24. In regard to the first ground, namely that captive consumption would not constitute removal, Shri Khaitan has advanced a number of interesting arguments. As already mentioned, he has relied heavily on the judgment of the Patna High Court, which no doubt is in favour of his stand. We, however, observe that in the similar cases which went up before the Calcutta High Court, a contrary decision was given. It is true that the discussion on this point is not in the Calcutta High Court judgments as detailed as in the Patna High Court judgment. However, the same issue, namely, whether jute yarn used in the manufacture of other jute products in the same factory was liable to cess, was squarely before the Calcutta High Court and that High Court did not accept the contention that cess could not be levied on such yarn. Some observations which have a bearing on this question, which have been made in the appellate judgment of the Calcutta High Court, and they are reproduced below :-
39. Thus, on a very careful study of the various judgments, we find that the majority of them are in favour of the view that use for captive consumption, as in the present case, would amount to "removal". Among the three judgments of the Delhi High Court (within whose jurisdiction we are situated), the preponderance of opinion again seems to be in favour of the same view. In such a situation, where there are conflicting judgments, we have to arrive at our own decision as to which of these can be taken as representing the preponderance of judicial opinion. It seems to us that the preponderance is undoubtedly in favour of the view that captive consumption, as in the present case, amounts to "removal" within the meaning of Rules 9 and 49.
42. For these reasons, and having given the most anxious consideration to the various authorities on the subject, we are of the view that jute yarn which is used for captive consumption is also liable to the cess.

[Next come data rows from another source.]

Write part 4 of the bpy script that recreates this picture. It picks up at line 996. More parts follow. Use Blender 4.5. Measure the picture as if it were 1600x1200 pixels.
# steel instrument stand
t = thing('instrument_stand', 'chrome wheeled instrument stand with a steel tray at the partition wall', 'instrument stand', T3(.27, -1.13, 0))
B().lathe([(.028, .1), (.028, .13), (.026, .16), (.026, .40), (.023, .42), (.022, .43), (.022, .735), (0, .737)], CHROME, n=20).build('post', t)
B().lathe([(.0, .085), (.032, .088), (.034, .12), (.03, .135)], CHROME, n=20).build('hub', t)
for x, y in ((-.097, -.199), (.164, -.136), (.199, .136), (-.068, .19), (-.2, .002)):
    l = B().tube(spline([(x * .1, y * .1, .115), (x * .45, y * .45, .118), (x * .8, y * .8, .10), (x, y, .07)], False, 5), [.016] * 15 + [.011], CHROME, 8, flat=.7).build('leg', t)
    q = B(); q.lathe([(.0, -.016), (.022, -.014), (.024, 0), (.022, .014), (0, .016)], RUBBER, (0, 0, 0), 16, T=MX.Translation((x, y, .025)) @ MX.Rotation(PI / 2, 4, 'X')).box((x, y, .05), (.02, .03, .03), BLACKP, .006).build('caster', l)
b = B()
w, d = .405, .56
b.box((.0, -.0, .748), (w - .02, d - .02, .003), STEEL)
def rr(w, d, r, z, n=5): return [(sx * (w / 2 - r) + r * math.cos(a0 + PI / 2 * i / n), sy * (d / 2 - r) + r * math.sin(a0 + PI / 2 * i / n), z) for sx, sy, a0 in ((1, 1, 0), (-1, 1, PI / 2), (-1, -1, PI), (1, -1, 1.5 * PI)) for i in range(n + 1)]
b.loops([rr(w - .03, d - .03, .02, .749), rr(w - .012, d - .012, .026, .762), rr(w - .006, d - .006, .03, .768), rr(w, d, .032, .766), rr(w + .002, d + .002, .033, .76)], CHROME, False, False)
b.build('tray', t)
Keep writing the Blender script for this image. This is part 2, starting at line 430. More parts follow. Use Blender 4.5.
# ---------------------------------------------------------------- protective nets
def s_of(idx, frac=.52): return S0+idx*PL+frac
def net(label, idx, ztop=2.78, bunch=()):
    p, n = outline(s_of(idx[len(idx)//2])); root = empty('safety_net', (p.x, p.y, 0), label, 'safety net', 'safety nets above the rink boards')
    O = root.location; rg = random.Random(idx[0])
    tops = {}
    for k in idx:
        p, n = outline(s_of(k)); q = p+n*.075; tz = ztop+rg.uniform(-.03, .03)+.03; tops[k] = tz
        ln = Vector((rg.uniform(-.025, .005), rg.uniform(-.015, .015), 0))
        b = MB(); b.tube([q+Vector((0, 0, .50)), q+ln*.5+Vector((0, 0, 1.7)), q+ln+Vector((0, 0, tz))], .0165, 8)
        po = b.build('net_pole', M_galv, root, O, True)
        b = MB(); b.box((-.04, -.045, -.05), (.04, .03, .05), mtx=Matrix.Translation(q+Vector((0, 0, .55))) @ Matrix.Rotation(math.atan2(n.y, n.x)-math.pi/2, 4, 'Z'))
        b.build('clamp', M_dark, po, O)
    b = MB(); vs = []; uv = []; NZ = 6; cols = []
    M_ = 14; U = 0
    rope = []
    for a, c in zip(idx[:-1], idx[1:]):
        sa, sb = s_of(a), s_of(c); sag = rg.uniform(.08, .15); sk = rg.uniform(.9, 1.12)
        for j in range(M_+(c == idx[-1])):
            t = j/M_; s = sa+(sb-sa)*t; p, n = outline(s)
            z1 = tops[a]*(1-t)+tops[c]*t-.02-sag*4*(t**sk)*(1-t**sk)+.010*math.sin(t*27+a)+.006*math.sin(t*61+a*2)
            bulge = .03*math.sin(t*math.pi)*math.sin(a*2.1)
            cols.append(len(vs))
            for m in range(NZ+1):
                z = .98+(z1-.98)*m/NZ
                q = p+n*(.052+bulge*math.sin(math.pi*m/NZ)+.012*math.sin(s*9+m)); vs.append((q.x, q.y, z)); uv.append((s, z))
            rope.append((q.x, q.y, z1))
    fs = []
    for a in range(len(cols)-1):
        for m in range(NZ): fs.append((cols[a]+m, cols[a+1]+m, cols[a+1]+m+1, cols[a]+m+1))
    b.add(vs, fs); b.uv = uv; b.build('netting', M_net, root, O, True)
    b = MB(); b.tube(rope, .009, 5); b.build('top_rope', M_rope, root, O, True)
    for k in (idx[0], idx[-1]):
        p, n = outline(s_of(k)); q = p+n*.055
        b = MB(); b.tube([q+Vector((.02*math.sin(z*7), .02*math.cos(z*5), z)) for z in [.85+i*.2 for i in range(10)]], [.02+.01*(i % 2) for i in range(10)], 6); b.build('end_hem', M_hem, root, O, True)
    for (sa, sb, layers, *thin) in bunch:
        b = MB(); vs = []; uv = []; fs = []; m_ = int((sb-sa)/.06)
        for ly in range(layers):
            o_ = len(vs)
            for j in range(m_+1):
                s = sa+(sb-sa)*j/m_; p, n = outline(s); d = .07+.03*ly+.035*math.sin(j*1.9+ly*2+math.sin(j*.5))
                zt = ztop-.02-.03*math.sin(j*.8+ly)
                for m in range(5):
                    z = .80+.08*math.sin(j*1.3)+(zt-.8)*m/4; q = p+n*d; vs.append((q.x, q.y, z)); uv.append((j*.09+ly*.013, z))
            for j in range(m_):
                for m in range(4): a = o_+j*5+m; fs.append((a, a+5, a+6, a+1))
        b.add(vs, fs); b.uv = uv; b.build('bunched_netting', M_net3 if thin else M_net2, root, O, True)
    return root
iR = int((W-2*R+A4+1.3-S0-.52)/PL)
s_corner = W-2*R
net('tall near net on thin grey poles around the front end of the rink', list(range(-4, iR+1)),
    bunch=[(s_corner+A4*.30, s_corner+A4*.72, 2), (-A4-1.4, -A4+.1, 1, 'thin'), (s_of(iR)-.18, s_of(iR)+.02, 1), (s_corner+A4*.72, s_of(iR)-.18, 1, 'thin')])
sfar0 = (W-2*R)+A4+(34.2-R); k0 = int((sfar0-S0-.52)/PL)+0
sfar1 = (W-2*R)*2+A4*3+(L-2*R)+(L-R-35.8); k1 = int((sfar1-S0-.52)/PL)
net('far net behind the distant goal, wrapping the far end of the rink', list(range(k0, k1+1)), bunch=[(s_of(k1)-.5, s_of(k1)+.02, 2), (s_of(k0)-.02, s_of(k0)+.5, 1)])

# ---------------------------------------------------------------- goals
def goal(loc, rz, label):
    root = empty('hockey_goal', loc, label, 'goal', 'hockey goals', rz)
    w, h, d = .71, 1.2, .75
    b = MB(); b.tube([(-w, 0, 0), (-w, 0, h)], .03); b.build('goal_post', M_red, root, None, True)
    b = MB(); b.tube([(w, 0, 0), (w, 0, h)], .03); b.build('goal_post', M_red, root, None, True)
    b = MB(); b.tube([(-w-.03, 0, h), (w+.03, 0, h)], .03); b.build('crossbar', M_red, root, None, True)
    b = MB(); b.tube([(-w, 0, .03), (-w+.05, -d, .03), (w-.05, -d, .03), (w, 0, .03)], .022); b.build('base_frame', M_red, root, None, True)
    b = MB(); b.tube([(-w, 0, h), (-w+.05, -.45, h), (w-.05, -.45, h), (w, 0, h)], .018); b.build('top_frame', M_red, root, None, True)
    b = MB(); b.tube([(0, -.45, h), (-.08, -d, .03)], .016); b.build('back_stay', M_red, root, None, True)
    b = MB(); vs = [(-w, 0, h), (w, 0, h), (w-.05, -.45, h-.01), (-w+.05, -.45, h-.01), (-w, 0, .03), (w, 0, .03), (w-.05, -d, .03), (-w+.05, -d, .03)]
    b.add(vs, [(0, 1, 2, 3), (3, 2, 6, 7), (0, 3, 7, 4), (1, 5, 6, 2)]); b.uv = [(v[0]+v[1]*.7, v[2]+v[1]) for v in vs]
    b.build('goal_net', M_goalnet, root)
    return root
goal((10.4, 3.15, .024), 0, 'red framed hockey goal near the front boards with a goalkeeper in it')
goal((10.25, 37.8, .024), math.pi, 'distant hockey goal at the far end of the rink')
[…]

43. As regards the second ground advanced by Shri Khaitan, it has not been controverted, and we shall assume it to be correct for the sake for the purposes of the present discussion, that the cumulative incidence of cess on jute yarn and hessian/sacking would come to about 17 or 18 paise per Rs. 100/- of the value of the goods. In other words, it would exceed 13 paise per Rs. 100/- of the value. (We do not think there is any serious doubt that the maximum limit is 13 paise per Rs. 100/- of the value, and not 13 paise per 100 paise ; if the latter interpretation were intended, there was no need to use the words "13 paise per cent of the value of the goods", and the section could have simply said "13 per cent of the value of the goods"). The question is whether such a cumulative levy is contrary to the provisions of the proviso to Section 9(1). We observe that the classes of description of goods on which cess is to be levied, and the respective rates, have been specifically laid down in the various statutory orders issued by the Ministry of Industry and Civil Supplies. It has not been contested before us that both the yarn which is captively consumed and the hessian/sacking which is produced from it, are covered by these orders. In effect, therefore, we are being invited to say that these statutory orders issued by the Government are in excess of its jurisdiction. This ground which could appropriately have been taken before the High Courts, but, as already observed, it was not. We do not think we are competent to pronounce on the validity or otherwise of these statutory orders.